The lost children of the Alleghenies (found by a dream)
4 min read
In the mid-19th century, two young boys, George and Joseph Cox, then aged seven and five respectively, wandered from their homes in Pavia, Pennsylvania, never to be seen alive again. Their remains weren’t found until more than a week after their disappearances, when a local farmer followed the signs he saw in a reoccurring dream that led him to their bodies in a remote ravine.
This isn’t a legend, but the real tragic, creepy, and suspicious all at the same time story of the Cox children’s disappearance.
George and Joseph were the sons of Samuel and Susannah Cox, who lived in a cabin built by Samuel for his wife and kids. It was the morning of April 24, 1856, when Samuel Cox heard his dog barking in the forest and thought that it must have treed a squirrel. So, Samuel retrieved his rifle and headed into the woods. At this time this area of Pennsylvania was still heavily forested and Susannah thought that the boys were estranged from home to follow their father.
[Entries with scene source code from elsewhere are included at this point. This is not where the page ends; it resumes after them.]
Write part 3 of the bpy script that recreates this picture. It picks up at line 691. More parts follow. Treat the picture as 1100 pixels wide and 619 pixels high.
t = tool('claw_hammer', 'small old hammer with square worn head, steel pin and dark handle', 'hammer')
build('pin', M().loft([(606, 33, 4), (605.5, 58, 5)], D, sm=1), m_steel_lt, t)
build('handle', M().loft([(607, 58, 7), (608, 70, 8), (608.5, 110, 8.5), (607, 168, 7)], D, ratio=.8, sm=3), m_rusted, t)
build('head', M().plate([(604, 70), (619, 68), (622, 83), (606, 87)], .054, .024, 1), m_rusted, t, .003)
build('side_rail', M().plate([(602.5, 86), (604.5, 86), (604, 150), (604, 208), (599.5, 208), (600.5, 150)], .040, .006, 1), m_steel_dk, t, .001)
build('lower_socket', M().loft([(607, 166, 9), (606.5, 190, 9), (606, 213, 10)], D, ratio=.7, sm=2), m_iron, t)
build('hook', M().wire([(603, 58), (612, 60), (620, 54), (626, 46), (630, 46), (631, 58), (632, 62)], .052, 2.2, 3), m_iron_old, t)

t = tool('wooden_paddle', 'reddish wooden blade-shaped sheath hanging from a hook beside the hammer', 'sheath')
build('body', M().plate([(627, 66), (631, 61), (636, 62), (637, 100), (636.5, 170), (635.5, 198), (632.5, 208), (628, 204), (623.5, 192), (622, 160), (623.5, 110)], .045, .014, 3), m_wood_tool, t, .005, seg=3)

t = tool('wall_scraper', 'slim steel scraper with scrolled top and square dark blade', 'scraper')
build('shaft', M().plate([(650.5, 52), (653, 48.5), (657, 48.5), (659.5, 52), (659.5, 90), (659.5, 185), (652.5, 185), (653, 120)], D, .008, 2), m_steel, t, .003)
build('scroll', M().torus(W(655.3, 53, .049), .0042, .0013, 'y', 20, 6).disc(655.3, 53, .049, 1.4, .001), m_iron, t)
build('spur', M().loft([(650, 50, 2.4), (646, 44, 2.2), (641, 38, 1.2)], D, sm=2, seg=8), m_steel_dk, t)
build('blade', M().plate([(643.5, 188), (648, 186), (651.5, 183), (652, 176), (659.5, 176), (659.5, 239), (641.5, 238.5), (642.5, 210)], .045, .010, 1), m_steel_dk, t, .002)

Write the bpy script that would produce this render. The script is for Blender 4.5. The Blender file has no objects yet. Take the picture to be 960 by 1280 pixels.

It was only when Samuel returned without them that they realized their children were gone. They called for the boys but received no replies, Samuel went for help from his neighbors and by that evening more than one hundred men were searching for the children. A nearby stream, Bob’s Creek, was surging with spring snow melt and it was thought that there was no way the boys could have crossed to the other side without drowning. Also a search of the creek was performed but the boys were not found.
On April 26, suspicion fell on Samuel and Susannah Cox. It was thought that they might have murdered their children in the hope of gathering donations from a sympathetic population. However, the family’s cabin and garden were searched but no bodies were found.
The local lore is thick with speculation on the boys’ demise. A witch from Somerset County and dowser were even consulted in searching for the remains, but the dowser found nothing and the witch, despite claiming to know the children’s location, led a search team through the woods for hours without finding anything.
According to the legend, the night after the disappearance a local farmer, Jacob Dibert, heard about the missing children and remarked to his wife that he wished to be able to dream of their location. On May 2, 1856, he had a dream in which he walked a path through the woods past a dead deer, a child’s shoe and a fallen birch tree and eventually to a copse of birch trees in a small ravine. Here he found the bodies of the Cox boys. The dream reoccurred on the two following nights. The farmer told no-one but his wife about the dream. However, he felt that the dream was prophetic and on May 7 he told his brother-in-law Harrison Whysong, who recognised elements from Dibert’s dream. Thus the two men decided to make a search, culminating in the discovery of the bodies just as the dream had described: under birch trees in a small ravine reached along a track with a dead deer, a child’s shoe and a fallen birch.
Jacob Dibert and his brother-in-law Harrison Whysong were remembered as heroes, and the day the boys’ bodies were found the church bells rang through many communities throughout the Allegheny Mountains. Once the boy’s bodies were returned to the Cox home, church and school bells started ringing from Pavia to Bedford to Altoona, announcing the sad news of the boys being found.
Joseph and George Cox, The Lost Children of the Alleghenies, were buried in Mount Union Cemetery.
In 1906, to mark the mysterious tragedy’s 50th anniversary, the community raised money to create a monument to the lost boys. In 1910, they had finally raised enough funds, and a monument was erected on the site where the brothers’ bodies were found over 50 years earlier.
In recent years, visitors have started leaving kids’ toys at the monument. The boys probably wouldn’t have had much use for toy cars and stuffed animals in 1856, but it probably serves to accentuate the tragedy and break your heart if you visit the monument.